I was very confused about these parts: You seem to say that Naomi somehow has the old letter from Michelle, and then Omina for some reason has the new letter? I don't get that at all. The other way around would have made better sense to me.
Anyway, great work. You really handled a lot of complicated business here.
It's a good exercise in color and structure. Very appealing in that sense. The only thing is that colors in the word power don't seem to mean anything in an of themselves, although I see that the colors in geosynchronous adds to the meaning of the word by breaking it down into meaningful components. Rather than poetry, it would make an excellent teaching tool for middle school text books.
I'm impressed that you covered so much ground so well here. I really didn't expect that.
You did miss two major points, the first of which you really shouldn't do without.
1. Much of what you're saying has to do with stories of any length. You haven't explained enough of how a novel differs from a short story. Yes, you usually wouldn't do all that diagramming for a short story, but you should explicitly state the difference between a novel and a short story. Length should be mentioned of course, and more importantly, the difference in how a novel is developed past the idea stage, and then past the story stage.
2. If I were writing this I would go into the essential difference between traditional publishing houses, with "backing" as you say, and other paths. Acceptance by a traditional house means that a team of professionals in the business were willing to invest money in your potential success. Of course they could make a wrong decision to accept or reject but their committment commands respect in the world of writing because they made an investment.
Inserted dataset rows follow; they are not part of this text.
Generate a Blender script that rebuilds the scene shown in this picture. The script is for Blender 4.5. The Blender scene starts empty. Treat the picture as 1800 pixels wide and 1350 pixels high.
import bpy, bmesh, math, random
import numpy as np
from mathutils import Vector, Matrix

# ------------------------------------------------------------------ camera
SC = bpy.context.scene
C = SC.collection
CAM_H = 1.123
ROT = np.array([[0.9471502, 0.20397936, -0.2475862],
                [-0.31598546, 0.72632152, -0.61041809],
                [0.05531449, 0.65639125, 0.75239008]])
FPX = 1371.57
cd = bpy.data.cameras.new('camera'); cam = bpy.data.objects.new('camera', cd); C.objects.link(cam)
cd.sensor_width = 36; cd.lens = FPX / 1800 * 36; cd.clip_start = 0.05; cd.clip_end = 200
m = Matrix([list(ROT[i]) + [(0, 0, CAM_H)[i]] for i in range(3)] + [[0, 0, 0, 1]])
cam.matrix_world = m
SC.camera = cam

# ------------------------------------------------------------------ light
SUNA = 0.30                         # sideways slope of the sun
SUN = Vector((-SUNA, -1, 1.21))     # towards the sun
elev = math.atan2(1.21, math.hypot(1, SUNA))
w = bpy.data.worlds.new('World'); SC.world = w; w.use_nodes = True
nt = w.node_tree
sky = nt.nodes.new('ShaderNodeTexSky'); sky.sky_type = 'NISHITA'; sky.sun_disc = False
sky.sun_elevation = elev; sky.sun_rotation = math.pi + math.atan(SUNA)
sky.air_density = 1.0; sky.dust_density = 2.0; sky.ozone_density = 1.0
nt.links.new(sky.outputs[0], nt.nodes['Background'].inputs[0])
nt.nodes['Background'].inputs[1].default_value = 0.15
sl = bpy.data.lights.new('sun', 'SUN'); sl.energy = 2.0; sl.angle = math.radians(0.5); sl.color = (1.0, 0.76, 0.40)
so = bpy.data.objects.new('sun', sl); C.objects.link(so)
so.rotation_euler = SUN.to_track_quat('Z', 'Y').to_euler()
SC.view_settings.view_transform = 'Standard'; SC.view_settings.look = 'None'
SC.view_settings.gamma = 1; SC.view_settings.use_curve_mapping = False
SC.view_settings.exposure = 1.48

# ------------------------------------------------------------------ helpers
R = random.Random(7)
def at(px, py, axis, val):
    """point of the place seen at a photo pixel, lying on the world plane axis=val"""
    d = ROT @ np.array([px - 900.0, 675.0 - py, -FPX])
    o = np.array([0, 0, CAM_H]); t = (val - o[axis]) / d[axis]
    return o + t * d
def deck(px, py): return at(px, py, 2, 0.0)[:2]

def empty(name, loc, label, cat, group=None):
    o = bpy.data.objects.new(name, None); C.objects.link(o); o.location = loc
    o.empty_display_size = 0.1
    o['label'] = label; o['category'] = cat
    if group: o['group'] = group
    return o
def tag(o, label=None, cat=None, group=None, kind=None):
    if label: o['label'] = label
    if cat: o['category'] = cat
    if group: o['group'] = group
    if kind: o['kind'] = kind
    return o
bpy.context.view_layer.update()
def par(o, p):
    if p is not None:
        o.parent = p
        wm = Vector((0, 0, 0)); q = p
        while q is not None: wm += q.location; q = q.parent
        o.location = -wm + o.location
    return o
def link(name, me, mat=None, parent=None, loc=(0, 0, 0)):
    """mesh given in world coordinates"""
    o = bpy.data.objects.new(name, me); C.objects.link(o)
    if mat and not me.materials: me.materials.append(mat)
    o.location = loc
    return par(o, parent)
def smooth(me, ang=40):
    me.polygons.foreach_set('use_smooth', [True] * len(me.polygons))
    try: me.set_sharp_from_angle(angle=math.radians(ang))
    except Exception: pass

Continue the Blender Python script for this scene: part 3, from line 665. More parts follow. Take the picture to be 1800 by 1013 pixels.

Yup, I already had some idea of the proportions, based on observation. Good idea to make it a poll.
I don't consider writing.com a chick thing per se. However, I would say this is an example of one of the ways in which women are smarter than men--getting actively involved in a social exercise that improves you. I believe the experts measure that kind of factor in what is called "emotional I.Q." All I know is that everyone involved with this website gets better and better at writing.
Outstanding, rich, wonderful, powerful stuff. I think you take drama to a place no one else goes, and sort of reinvent it.
One of the big problems I often see is when writers toss off the opening like it doesn't matter so they can get on to the rest. You put equal care into your work throughout, and special care into the opening, which is the way all writing should be done.
Favorite line: His humming got louder because he was enjoying his own tuneless song.